Tuesday, February 2nd, 2010

One year ago, Obama signed the Lilly Ledbetter Fair Pay Act into law, ensuring that workers can go to court to protest pay discrimination. Now it’s time for the next step.

For almost twenty years, I got paid less than my co-workers. I was a woman doing the same work as the men on my team — and apparently, my gender was all the excuse my employers at a Goodyear tire plant needed to cut my paychecks. My salary was far lower, and I got lower raises – over and over again.

But one year ago today, to my amazement, the President signed the Lilly Ledbetter Fair Pay Act into law, which restored the law to make sure workers can go to court to protest pay discrimination.

And now it’s time for the next step. The right to go to court is important, but it isn’t enough. We need to do more to keep women from being discriminated against in the first place.

We need to pass the Paycheck Fairness Act. This bill gives teeth to the protections against pay discrimination. And women, who are still shortchanged in the workplace, deserve just that. The bill would empower women to negotiate for equal pay, create stronger incentives for employers to follow the law, and strengthen federal outreach and enforcement efforts. It would also strengthen penalties for equal pay violations.

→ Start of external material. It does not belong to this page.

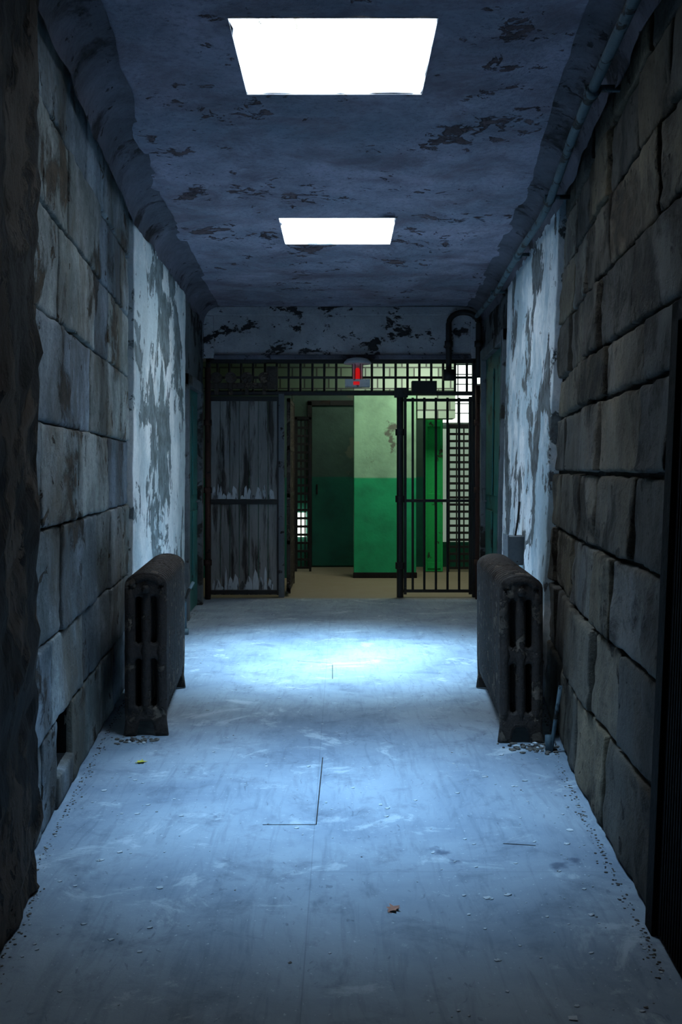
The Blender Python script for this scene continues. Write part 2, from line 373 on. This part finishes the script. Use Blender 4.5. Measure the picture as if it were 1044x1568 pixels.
def qr(a,b_,d0,d1,z0,z1,mi):
    c=[]
    for z in (z0,z1):
        for (y,d) in ((a,d0),(b_,d0),(b_,d1),(a,d1)): c.append((XR(y,z)-d,y,z))
    b=len(mb.v); mb.v+=c
    for f in ((0,1,2,3),(4,7,6,5),(0,4,5,1),(1,5,6,2),(2,6,7,3),(3,7,4,0)): mb.f.append(tuple(b+i for i in f)); mb.m.append(mi); mb.t.append(1)
qr(1.3,2.87,-.03,-.004,0.01,1.80,0)
for k in range(60):
    y=1.32+k*.0255; qr(y,y+.013,-.004,.0,.02,1.78,0)
qr(2.87,2.945,-.03,.012,0,1.84,0); qr(1.22,1.30,-.03,.012,0,1.84,0); qr(1.22,2.945,-.03,.012,1.78,1.84,0)
mb.done('door_3',['darksteel'],bevel=.002)
# ---------------- radiators
def rr(x0,x1,z0,z1,r,n=5):
    pts=[]
    for cx,cz_,a0 in ((x1-r,z1-r,0),(x0+r,z1-r,90),(x0+r,z0+r,180),(x1-r,z0+r,270)):
        for k in range(n+1):
            a=math.radians(a0+90*k/n); pts.append((cx+r*math.cos(a),cz_+r*math.sin(a)))
    return pts
def section(w,h,foot):
    cu=bpy.data.curves.new('sec','CURVE'); cu.dimensions='2D'; cu.fill_mode='BOTH'; cu.extrude=.003; cu.bevel_depth=.014; cu.bevel_resolution=3
    def sp(pts):
        s=cu.splines.new('POLY'); s.points.add(len(pts)-1)
        for p,q in zip(s.points,pts): p.co=(q[0],q[1],0,1)
        s.use_cyclic_u=True
    i=.014
    hw=w/2-i
    o=[]
    top=[(hw*math.cos(math.radians(a)), h-i-.055+.055*math.sin(math.radians(a))) for a in range(0,181,15)]
    o+=top
    if foot:
        o+=[(-hw,.2),(-hw+.004,.08),(-hw-.004,.018),(-hw+.035,.018),(-hw+.045,.07),(-hw*.3,.09),(hw*.3,.09),(hw-.045,.07),(hw-.035,.018),(hw+.004,.018),(hw-.004,.08),(hw,.2)]
    else:
        o+=[(-hw,.2),(-hw+.012,.12),(-hw+.05,.09),(hw-.05,.09),(hw-.012,.12),(hw,.2)]
    sp(o)
    sx=w*.175
    for cx in (-sx,sx):
        for a,c in ((.135,.405),(.455,.72)):
            sp([( x,z) for x,z in rr(cx-.030,cx+.030,a,c,.029,4)])
    ob=bpy.data.objects.new('tmp',cu); scn.collection.objects.link(ob)
    dg=bpy.context.evaluated_depsgraph_get(); me=bpy.data.meshes.new_from_object(ob.evaluated_get(dg))
    bpy.data.objects.remove(ob); return me
sF=section(.215,.83,True); sN=section(.215,.83,False)
def radiator(p0,p1):
    p0=Vector(p0);p1=Vector(p1); d=(p1-p0); L=d.length; ang=math.atan2(-d.x,d.y)
    n=int(L/.064); mb=MB()
    T=Matrix.Translation(p0)@Matrix.Rotation(ang,4,'Z')
    for k in range(n+1):
        y=L*k/n
        mb.mesh(sF if k in(0,n) else sN, T@Matrix.Translation((0,y,0))@Matrix.Rotation(math.pi/2,4,'X'))
        for x in (-.079,0,.079):
            mb.tube([T@Vector((x,y,z)) for z in (.10,.15,.25,.39,.43,.47,.60,.70,.76)],[.016,.024,.026,.024,.031,.024,.026,.024,.018],0,10)
        mb.tube([T@Vector((.075*math.cos(math.radians(a)),y,.755+.045*math.sin(math.radians(a)))) for a in range(0,181,20)],.025,0,8)
    for z in (.115,.43,.74):
        for x in ((-.07,0,.07) if z!=.43 else (0,)):
            mb.tube([T@Vector((x,0,z)),T@Vector((x,L,z))],.02,0,10)
    mb.tube([T@Vector((0,-.042,.745)),T@Vector((0,.0,.745))],.022,0,6)
    return mb.done('cast_iron_radiator',['rust'],smooth=True)
radiator((-.985,5.03,0),(-1.07,6.12,0))
radiator((.885,4.90,0),(.945,6.12,0))
mb=MB()
mb.tube([P(858,1050,4.72),P(852,1090,4.72),P(845,1140,4.74),Vector((1.0,4.74,.0))],.010,0,8)
mb.tube([Vector((.99,4.74,.0)),Vector((.988,4.74,.08))],.016,0,8)
mb.done('radiator_feed_pipe',['pipe'],smooth=True)
mb=MB()
a=Vector((-1.27,8.1,0)); mb.tube([a,a+Vector((0,0,.28)),a+Vector((.03,.0,.36)),a+Vector((.06,.05,.42))],.014,0,8); mb.tube([a+Vector((0,0,.0)),a+Vector((0,0,.05))],.03,0,8)
mb.done('radiator_feed_pipe',['pipe'],smooth=True)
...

But from where I sit, one of the most important aspects of the Paycheck Fairness Act is a provision that would prohibit retaliation against workers who ask about employers’ wage practices or disclose their own wages to co-workers. This would have been particularly helpful to me, because Goodyear prohibited my colleagues and me from talking about our wages. This policy delayed my discovery of the pay inequities between my male counterparts and me by — literally — decades.

For the past year, I’ve been speaking out to build up support of this bill, with the help of my friends at the National Women’s Law Center.

The bill has already passed the House, and now it’s up to the Senate. It is time to improve the law, not just restore it. You can count on my continued commitment to passing this Act and to ensuring that women will some day, as the President called for in his State of the Union, truly have equal pay for equal work.